> _Data segment_:
***

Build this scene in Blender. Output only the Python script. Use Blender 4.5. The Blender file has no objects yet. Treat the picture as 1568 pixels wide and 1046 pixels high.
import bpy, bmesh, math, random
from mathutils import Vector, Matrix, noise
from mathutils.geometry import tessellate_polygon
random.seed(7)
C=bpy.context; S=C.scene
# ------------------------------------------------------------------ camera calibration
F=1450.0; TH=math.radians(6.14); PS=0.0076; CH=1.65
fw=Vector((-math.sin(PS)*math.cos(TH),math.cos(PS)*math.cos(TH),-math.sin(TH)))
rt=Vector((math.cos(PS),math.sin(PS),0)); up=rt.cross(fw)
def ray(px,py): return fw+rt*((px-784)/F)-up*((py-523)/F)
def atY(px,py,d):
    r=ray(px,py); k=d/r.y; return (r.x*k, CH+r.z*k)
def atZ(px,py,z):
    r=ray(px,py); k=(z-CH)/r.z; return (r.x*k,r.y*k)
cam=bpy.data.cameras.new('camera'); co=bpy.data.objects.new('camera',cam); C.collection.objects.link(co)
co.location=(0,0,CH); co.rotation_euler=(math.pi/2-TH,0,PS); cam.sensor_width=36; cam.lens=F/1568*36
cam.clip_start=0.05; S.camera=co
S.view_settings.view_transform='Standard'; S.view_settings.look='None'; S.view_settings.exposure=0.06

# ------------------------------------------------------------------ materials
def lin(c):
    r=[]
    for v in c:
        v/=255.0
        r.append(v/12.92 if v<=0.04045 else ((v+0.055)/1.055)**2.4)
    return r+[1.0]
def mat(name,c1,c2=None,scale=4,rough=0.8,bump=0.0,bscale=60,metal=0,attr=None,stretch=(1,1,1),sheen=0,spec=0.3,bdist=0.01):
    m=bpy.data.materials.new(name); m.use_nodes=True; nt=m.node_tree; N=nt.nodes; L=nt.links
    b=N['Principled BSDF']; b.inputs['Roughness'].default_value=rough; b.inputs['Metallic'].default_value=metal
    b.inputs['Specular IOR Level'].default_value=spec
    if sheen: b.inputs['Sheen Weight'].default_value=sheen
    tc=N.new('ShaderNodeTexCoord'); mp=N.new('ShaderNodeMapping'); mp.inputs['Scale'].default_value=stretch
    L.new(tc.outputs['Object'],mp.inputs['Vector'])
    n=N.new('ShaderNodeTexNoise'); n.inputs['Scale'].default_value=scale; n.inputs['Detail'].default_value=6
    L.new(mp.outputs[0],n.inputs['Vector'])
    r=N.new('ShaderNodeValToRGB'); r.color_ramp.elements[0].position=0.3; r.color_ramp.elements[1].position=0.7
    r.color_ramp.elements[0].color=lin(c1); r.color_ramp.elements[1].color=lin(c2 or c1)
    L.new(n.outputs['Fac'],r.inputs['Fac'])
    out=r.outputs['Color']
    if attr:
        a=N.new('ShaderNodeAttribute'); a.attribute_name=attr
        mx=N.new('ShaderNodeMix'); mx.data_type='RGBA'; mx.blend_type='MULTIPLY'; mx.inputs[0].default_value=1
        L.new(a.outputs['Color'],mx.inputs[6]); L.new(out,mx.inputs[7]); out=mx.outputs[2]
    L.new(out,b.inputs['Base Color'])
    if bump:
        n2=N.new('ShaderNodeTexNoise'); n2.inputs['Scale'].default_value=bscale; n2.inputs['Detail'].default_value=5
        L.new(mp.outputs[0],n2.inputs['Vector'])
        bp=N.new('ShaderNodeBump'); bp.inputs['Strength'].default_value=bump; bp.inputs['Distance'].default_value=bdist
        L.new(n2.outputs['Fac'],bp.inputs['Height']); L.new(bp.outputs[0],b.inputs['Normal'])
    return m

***

> _Exercise details_: Reproduce every line of the material above exactly.

> _Full answer_:
Build this scene in Blender. Output only the Python script. Use Blender 4.5. The Blender file has no objects yet. Treat the picture as 1568 pixels wide and 1046 pixels high.
import bpy, bmesh, math, random
from mathutils import Vector, Matrix, noise
from mathutils.geometry import tessellate_polygon
random.seed(7)
C=bpy.context; S=C.scene
# ------------------------------------------------------------------ camera calibration
F=1450.0; TH=math.radians(6.14); PS=0.0076; CH=1.65
fw=Vector((-math.sin(PS)*math.cos(TH),math.cos(PS)*math.cos(TH),-math.sin(TH)))
rt=Vector((math.cos(PS),math.sin(PS),0)); up=rt.cross(fw)
def ray(px,py): return fw+rt*((px-784)/F)-up*((py-523)/F)
def atY(px,py,d):
    r=ray(px,py); k=d/r.y; return (r.x*k, CH+r.z*k)
def atZ(px,py,z):
    r=ray(px,py); k=(z-CH)/r.z; return (r.x*k,r.y*k)
cam=bpy.data.cameras.new('camera'); co=bpy.data.objects.new('camera',cam); C.collection.objects.link(co)
co.location=(0,0,CH); co.rotation_euler=(math.pi/2-TH,0,PS); cam.sensor_width=36; cam.lens=F/1568*36
cam.clip_start=0.05; S.camera=co
S.view_settings.view_transform='Standard'; S.view_settings.look='None'; S.view_settings.exposure=0.06

# ------------------------------------------------------------------ materials
def lin(c):
    r=[]
    for v in c:
        v/=255.0
        r.append(v/12.92 if v<=0.04045 else ((v+0.055)/1.055)**2.4)
    return r+[1.0]
def mat(name,c1,c2=None,scale=4,rough=0.8,bump=0.0,bscale=60,metal=0,attr=None,stretch=(1,1,1),sheen=0,spec=0.3,bdist=0.01):
    m=bpy.data.materials.new(name); m.use_nodes=True; nt=m.node_tree; N=nt.nodes; L=nt.links
    b=N['Principled BSDF']; b.inputs['Roughness'].default_value=rough; b.inputs['Metallic'].default_value=metal
    b.inputs['Specular IOR Level'].default_value=spec
    if sheen: b.inputs['Sheen Weight'].default_value=sheen
    tc=N.new('ShaderNodeTexCoord'); mp=N.new('ShaderNodeMapping'); mp.inputs['Scale'].default_value=stretch
    L.new(tc.outputs['Object'],mp.inputs['Vector'])
    n=N.new('ShaderNodeTexNoise'); n.inputs['Scale'].default_value=scale; n.inputs['Detail'].default_value=6
    L.new(mp.outputs[0],n.inputs['Vector'])
    r=N.new('ShaderNodeValToRGB'); r.color_ramp.elements[0].position=0.3; r.color_ramp.elements[1].position=0.7
    r.color_ramp.elements[0].color=lin(c1); r.color_ramp.elements[1].color=lin(c2 or c1)
    L.new(n.outputs['Fac'],r.inputs['Fac'])
    out=r.outputs['Color']
    if attr:
        a=N.new('ShaderNodeAttribute'); a.attribute_name=attr
        mx=N.new('ShaderNodeMix'); mx.data_type='RGBA'; mx.blend_type='MULTIPLY'; mx.inputs[0].default_value=1
        L.new(a.outputs['Color'],mx.inputs[6]); L.new(out,mx.inputs[7]); out=mx.outputs[2]
    L.new(out,b.inputs['Base Color'])
    if bump:
        n2=N.new('ShaderNodeTexNoise'); n2.inputs['Scale'].default_value=bscale; n2.inputs['Detail'].default_value=5
        L.new(mp.outputs[0],n2.inputs['Vector'])
        bp=N.new('ShaderNodeBump'); bp.inputs['Strength'].default_value=bump; bp.inputs['Distance'].default_value=bdist
        L.new(n2.outputs['Fac'],bp.inputs['Height']); L.new(bp.outputs[0],b.inputs['Normal'])
    return m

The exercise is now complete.